Thursday, November 14, 2013

Dostoyevsky at the Garage Sale

Mack Hall, HSG
Mhall46184@aol.com

Dostoyevsky at the Garage Sale

Commerce in used goods has lost its aura of shame and has become acceptable in our culture, and possibly constitutes a significant part of our declining economy. We are told by the propagandists that American manufacturing is on the rise, but the displays of shoddy foreign manufactures suggests to the consumer that this might not be so. Can an economy really be based on selling insurance, snakefingers, drugs, and questionable information to each other?

After World War II this nation was the world’s greatest manufacturer, and in the late 1950s one only with difficulty found a product made anywhere else. In our time, though, if one wants an American-made hammer, shirt, camera, dinner service, pocket knife, or toy train, he no longer shops downtown (which no longer exists) or from the Montgomery Ward catalogue (which no longer exists), but probably at that modern American custom, the Saturday morning garage sale (which seldom features a garage).

In the past year y’r ‘umble scrivener has found: two wagon wrenches (aka monkey wrenches), a Kodak 33mm Pony camera, a made-in-Chicago metal pencil sharpener, several pocket knives, a cast-iron rope pulley for a water well, a handsaw, and any number of hand tools and power tools, all American made, not as investments but mostly for their immediate utility (the camera is on a shelf and the handsaw is Miz Bee-ish fence art).

At a recent Friends of the Kirbyville Public Library book sale I found a copy of Dostoyevsky’s Crime and Punishment, published in 1938 by The Heritage Press. The book is hardbound in boards and linen, measures about seven by ten inches, is translated by Constance Garnett, and features engravings by a refugee German, Fritz Eichenberg. The paper is not particularly heavy but it is well-made (after all, it’s into its eighth decade) and cream-colored, which, with the large text, is easy on the eyes.

This book was not manufactured as an objet d’art; it was meant to be read, and I’m reading it. Most good stories are about redemption, and thus civilization, and with Dostoyevsky the concept of redemption can be cubed and squared. After all, who among us has ever faced a firing squad? Happily, the Czar sent a just-in-time reprieve (which no Communist would ever do), and Dostoyevsky spent the following ten years in a penal colony (which, again, is not a common experience among us).
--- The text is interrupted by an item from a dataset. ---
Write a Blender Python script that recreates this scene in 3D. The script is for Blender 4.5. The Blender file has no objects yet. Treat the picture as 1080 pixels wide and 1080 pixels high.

The man definitely had something to say, unlike our modern I, I, I, me, me, me writers whose focus is upon their hurt feelings and their scripted outrage.

And George Macy had something to say too: in the middle of a terrible economic Depression (we’ll never know how many died in those grim times), with the ascendancy of Communism, National Socialism, and whatever ism one might apply to Japan (who once again has begun coveting Chinese land), Mr. Macy chose to say that civilization will go on, even under food rationing and air-raids. Mr. Macy commissioned the printing of books, farming out the acquisition of papers and boards and cloth, typesetting, printing, and binding to various small companies throughout the country, and selling them under the imprint of The Heritage Club. These books sold for a dollar or so, a fabulous sum at the time, and anyone who bought a book had to think, plan, and save for such a rare event. Mr. Macy said that civilization should go on, and whoever bought this particular volume in 1938 probably skipped some meals so that civilization would indeed continue.

The Easton Press (http://www.eastonpress.com/) is the successor to the several Macy companies and other publishers, and continues to publish books, some to be read and some apparently merely for display.

Their edition of Crime and Punishment is bound in leather, and is available for $64.90. In terms of purchasing power, that is much, much less than the dollar edition of 1938.

Even so, one is not sure that the sellers know what the book is. The advertisement reads: “Impoverished and desperate, a young man is driven to the murder of a loathsome pawnbroker - and finds himself trapped in a hell of paranoia and terror. Dostoevsky's enthralling novel is, at once, an extraordinary psychological study, a harrowing mystery and a brilliant detective thriller.” The first sentence is good, a brief synopsis, but while details in the second sentence are correct, overall, the point of the story is missed, and that is the theme of redemption. Dostoyevsky is a Christian writer, not Agatha Christie or a scriptwriter for the BBC, and he is always about salvation.
Curiously, the “Sandglass” insert of 1938 makes the same mistake, referring to Crime and Punishment as “one of the great psychological studies.”

Well, Dostoyevsky knew his own book was about salvation, not about psychology, and certainly not about sustainability and greenness.

I wonder if someone will come across Dostoyevsky’s pocket knife at a garage sale.